The problem -
Counting only lines that hold "follow", give the total and nothing more.

>> Start Dataset extract

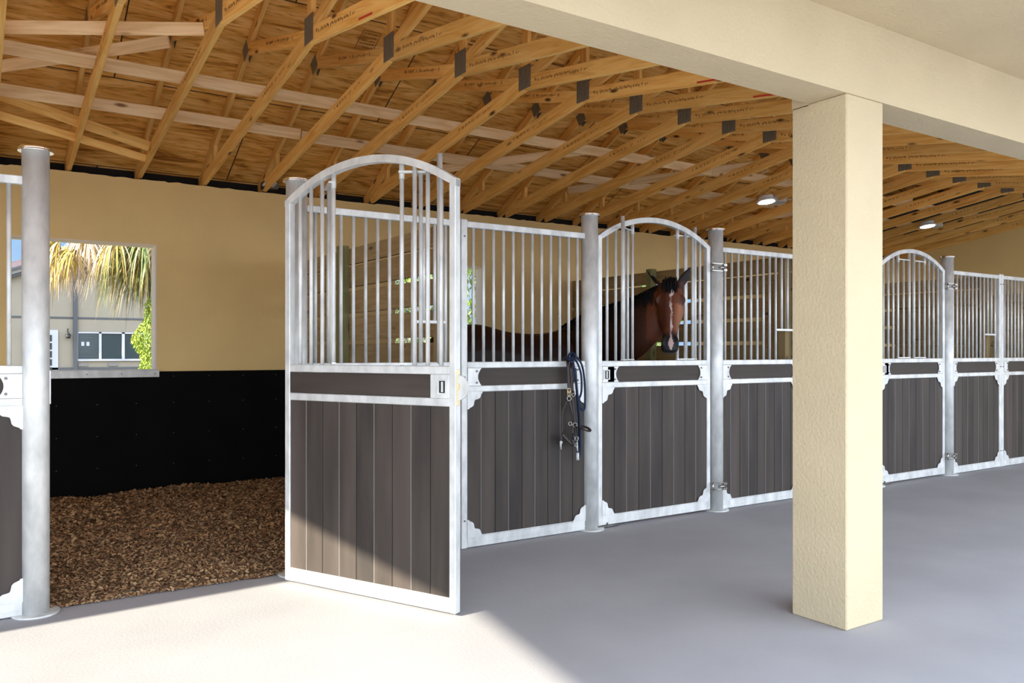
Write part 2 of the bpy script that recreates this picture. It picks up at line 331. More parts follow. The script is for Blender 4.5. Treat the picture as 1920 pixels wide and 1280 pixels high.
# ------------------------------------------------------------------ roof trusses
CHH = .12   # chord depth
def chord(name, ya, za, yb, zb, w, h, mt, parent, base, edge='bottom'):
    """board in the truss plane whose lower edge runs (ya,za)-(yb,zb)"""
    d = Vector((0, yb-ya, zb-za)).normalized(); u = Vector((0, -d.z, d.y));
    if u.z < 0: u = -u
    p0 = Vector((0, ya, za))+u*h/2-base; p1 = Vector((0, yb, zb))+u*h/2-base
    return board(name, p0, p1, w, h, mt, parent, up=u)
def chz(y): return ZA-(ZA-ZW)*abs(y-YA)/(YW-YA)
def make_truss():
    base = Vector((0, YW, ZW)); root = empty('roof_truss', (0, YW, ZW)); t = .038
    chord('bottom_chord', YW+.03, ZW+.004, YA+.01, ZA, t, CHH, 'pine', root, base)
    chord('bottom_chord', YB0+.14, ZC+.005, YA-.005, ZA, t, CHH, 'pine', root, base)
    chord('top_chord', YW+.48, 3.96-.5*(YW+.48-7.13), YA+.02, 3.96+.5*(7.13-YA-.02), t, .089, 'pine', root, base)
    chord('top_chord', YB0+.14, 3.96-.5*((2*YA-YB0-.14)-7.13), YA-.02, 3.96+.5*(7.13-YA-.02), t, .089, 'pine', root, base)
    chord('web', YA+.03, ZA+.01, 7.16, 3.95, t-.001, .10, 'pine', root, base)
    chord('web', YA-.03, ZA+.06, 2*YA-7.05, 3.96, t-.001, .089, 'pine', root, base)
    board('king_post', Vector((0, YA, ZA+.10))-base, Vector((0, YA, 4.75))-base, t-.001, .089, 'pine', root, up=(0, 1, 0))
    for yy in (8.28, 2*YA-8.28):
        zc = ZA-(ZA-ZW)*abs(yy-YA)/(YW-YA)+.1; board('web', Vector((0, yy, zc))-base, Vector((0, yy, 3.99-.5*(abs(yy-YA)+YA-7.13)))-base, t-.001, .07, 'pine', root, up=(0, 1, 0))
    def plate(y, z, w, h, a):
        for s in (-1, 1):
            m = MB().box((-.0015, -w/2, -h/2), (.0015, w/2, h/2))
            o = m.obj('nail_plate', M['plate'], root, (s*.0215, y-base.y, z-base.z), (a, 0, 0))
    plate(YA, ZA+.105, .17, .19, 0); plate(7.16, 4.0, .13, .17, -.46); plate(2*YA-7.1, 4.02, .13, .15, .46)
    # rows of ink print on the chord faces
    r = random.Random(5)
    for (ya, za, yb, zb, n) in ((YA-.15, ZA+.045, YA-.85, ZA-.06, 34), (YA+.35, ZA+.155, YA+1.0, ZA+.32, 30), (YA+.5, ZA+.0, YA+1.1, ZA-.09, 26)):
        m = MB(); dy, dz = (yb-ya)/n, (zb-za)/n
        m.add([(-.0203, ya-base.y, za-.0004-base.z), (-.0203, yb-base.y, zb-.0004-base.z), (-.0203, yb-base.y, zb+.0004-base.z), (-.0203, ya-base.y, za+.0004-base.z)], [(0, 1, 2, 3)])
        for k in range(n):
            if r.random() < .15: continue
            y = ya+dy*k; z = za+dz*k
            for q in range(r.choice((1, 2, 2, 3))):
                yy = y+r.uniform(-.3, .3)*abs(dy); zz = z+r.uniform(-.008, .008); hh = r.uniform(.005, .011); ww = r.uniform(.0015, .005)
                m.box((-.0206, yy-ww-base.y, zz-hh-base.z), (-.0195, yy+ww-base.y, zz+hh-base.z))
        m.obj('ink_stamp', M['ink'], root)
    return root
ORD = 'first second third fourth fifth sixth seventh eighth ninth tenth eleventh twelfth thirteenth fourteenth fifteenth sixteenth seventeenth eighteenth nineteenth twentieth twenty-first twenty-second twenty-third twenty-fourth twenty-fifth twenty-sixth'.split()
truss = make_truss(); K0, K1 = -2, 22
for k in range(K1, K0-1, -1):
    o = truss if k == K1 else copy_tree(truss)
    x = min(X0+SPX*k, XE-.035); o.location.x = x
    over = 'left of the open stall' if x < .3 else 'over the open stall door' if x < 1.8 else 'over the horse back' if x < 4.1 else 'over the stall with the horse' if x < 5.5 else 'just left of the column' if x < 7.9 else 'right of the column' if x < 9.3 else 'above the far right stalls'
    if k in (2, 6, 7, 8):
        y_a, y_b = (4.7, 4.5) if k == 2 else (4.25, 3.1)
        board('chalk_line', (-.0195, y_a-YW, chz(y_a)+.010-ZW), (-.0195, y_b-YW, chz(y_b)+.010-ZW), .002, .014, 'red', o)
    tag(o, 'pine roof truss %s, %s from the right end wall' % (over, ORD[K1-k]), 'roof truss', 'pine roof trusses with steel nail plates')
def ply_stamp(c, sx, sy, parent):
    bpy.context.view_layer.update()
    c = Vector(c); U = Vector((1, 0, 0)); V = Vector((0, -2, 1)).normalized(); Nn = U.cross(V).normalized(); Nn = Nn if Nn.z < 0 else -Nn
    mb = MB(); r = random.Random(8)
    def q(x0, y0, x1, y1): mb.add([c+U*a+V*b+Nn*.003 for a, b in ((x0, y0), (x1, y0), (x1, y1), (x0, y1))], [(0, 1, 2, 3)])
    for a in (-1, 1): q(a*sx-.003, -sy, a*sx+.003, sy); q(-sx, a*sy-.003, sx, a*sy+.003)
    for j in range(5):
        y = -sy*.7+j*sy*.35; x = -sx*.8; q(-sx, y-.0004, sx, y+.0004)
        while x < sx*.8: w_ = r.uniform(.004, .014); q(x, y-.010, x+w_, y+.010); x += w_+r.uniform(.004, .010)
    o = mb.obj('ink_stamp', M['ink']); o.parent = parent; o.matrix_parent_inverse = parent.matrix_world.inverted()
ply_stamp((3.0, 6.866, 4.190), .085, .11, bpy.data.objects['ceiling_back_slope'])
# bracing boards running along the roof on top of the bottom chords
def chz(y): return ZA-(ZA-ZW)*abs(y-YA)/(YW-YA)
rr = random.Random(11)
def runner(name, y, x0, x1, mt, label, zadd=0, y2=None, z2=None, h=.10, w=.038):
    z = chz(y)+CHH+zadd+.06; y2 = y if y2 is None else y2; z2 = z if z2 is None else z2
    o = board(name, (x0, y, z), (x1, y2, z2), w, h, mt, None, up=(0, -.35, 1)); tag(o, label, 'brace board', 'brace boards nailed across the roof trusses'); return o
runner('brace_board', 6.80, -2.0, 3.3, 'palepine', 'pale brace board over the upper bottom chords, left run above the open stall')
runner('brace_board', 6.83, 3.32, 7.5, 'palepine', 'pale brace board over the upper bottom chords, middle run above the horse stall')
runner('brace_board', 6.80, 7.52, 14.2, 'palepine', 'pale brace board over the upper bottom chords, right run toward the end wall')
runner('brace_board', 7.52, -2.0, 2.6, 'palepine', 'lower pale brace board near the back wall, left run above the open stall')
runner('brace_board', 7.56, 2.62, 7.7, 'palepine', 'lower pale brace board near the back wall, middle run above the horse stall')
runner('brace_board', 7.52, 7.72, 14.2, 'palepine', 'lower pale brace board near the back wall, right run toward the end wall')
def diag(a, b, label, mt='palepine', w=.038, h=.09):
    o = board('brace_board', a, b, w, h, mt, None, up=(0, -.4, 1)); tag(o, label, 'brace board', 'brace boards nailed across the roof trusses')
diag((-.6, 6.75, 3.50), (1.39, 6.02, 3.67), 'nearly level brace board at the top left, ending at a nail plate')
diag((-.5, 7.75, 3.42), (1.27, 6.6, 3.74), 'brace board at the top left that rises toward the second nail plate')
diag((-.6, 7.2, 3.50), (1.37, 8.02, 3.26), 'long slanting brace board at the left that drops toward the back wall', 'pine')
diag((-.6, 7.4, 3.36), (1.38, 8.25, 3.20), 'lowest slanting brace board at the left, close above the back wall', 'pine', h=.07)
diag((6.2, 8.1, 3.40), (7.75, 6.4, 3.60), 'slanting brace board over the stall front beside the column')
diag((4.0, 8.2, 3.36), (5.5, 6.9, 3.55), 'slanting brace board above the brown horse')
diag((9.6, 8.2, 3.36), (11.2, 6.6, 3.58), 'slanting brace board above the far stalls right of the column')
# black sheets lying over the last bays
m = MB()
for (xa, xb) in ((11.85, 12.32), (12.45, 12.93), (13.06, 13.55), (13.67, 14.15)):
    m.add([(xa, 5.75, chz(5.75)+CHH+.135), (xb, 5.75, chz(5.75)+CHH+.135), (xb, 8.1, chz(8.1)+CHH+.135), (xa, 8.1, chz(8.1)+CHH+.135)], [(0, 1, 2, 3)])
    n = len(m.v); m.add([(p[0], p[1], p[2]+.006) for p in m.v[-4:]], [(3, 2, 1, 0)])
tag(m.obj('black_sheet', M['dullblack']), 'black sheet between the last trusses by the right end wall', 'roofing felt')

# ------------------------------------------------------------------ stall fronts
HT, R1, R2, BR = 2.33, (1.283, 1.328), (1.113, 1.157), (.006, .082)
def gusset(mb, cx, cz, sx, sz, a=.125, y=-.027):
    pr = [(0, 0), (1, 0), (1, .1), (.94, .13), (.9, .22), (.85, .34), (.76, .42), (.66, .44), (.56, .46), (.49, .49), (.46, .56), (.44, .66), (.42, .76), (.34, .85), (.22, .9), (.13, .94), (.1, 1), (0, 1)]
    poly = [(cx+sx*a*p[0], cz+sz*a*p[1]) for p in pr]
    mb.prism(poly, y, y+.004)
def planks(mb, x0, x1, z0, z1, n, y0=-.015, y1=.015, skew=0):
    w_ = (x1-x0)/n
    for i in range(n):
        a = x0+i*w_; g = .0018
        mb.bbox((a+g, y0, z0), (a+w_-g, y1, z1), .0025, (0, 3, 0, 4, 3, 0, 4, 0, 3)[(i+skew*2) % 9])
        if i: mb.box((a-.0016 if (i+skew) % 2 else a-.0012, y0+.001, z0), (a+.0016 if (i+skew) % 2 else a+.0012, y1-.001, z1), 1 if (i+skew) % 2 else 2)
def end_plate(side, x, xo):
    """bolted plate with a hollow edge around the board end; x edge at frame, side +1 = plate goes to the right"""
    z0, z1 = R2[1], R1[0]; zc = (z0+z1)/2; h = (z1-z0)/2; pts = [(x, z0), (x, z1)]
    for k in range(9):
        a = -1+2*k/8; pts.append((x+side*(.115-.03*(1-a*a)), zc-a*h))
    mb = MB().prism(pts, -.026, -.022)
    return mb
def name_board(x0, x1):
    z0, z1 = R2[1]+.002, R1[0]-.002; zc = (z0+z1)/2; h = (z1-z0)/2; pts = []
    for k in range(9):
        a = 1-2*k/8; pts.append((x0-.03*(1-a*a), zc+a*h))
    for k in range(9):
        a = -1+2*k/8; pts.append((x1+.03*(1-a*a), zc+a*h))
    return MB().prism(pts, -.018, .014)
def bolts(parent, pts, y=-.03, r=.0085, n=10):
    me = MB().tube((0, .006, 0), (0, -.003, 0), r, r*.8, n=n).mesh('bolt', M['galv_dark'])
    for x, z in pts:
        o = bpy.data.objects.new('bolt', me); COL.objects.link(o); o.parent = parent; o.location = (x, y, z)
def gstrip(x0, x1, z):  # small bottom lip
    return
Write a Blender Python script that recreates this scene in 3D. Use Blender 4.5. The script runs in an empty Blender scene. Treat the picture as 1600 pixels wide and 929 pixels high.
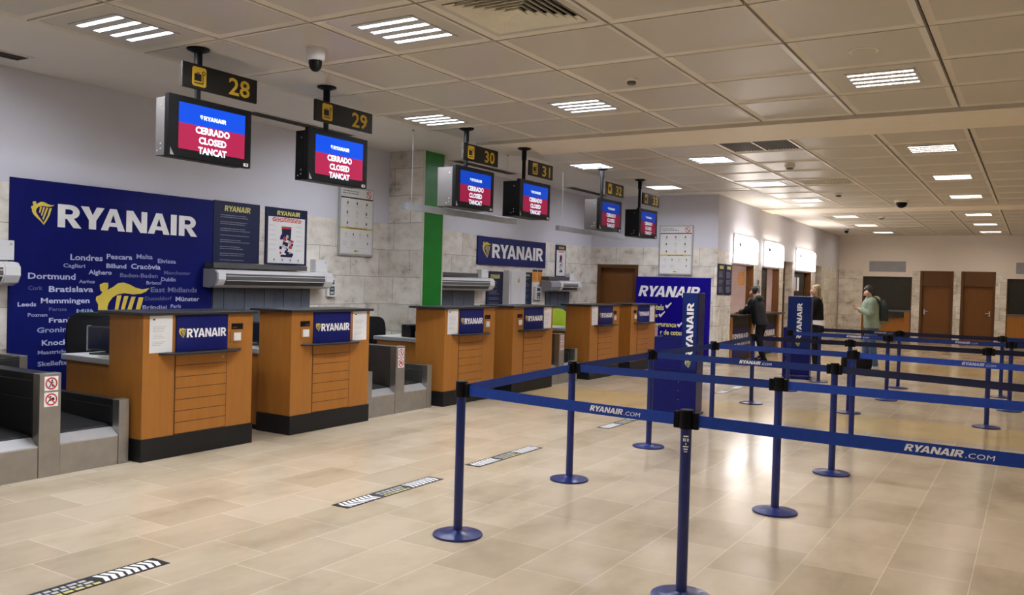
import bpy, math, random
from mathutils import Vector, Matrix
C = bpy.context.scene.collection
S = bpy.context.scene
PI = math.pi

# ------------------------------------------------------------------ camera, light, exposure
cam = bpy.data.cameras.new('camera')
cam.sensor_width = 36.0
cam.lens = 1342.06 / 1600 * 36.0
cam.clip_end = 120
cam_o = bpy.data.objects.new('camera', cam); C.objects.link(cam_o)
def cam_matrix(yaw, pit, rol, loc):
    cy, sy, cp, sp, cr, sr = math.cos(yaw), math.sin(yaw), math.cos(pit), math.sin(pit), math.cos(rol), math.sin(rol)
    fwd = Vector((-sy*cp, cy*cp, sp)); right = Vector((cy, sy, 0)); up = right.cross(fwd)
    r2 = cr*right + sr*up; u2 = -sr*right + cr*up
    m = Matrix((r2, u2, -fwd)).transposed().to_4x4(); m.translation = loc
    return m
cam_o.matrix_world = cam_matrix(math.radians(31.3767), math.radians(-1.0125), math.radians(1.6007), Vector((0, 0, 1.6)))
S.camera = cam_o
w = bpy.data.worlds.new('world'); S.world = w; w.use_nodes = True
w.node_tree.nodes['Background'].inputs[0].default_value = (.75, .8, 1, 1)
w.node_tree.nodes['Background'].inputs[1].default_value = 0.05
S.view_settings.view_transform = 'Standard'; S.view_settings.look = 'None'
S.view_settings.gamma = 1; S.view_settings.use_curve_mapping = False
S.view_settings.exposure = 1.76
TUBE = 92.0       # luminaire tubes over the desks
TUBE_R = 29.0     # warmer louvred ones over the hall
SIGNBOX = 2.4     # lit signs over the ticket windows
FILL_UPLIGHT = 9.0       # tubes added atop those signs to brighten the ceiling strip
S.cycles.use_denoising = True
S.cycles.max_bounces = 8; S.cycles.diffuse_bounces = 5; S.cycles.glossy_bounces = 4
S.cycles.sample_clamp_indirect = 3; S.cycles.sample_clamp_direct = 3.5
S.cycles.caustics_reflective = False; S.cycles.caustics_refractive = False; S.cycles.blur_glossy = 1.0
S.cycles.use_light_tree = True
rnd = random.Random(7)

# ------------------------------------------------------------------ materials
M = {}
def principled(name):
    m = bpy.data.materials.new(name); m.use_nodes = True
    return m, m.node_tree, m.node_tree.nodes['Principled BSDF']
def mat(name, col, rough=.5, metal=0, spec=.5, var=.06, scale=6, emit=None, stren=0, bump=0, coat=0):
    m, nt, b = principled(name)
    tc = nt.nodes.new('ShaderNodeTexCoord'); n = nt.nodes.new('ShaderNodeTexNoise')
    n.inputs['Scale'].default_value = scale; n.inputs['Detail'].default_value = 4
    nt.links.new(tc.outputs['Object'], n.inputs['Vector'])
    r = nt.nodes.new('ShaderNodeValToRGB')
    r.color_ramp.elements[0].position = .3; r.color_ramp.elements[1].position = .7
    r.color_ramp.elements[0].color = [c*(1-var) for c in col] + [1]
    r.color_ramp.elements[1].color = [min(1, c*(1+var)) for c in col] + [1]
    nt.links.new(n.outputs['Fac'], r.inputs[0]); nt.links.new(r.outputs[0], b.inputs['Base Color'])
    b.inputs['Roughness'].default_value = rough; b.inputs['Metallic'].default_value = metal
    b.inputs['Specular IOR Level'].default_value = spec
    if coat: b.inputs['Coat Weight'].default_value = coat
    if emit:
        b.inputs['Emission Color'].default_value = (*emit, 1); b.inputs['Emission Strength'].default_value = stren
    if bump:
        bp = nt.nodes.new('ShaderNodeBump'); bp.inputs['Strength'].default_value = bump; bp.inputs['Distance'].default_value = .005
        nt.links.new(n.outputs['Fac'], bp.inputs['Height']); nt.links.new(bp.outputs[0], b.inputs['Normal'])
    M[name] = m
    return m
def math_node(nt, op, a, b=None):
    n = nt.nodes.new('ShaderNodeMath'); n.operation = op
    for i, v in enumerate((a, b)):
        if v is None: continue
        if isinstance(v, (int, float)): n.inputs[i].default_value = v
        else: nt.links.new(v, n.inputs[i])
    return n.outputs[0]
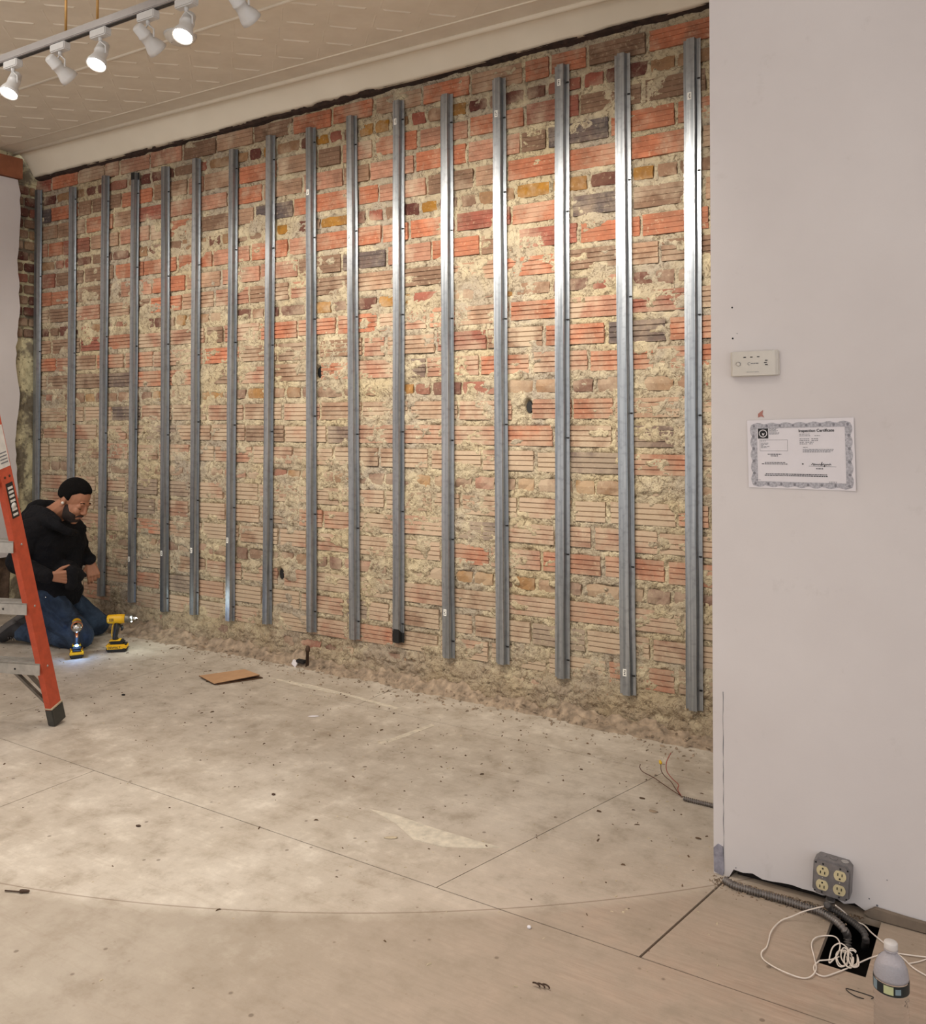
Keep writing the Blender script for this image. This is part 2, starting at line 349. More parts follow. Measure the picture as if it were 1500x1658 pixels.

>> End Dataset extract

Result for this task -
2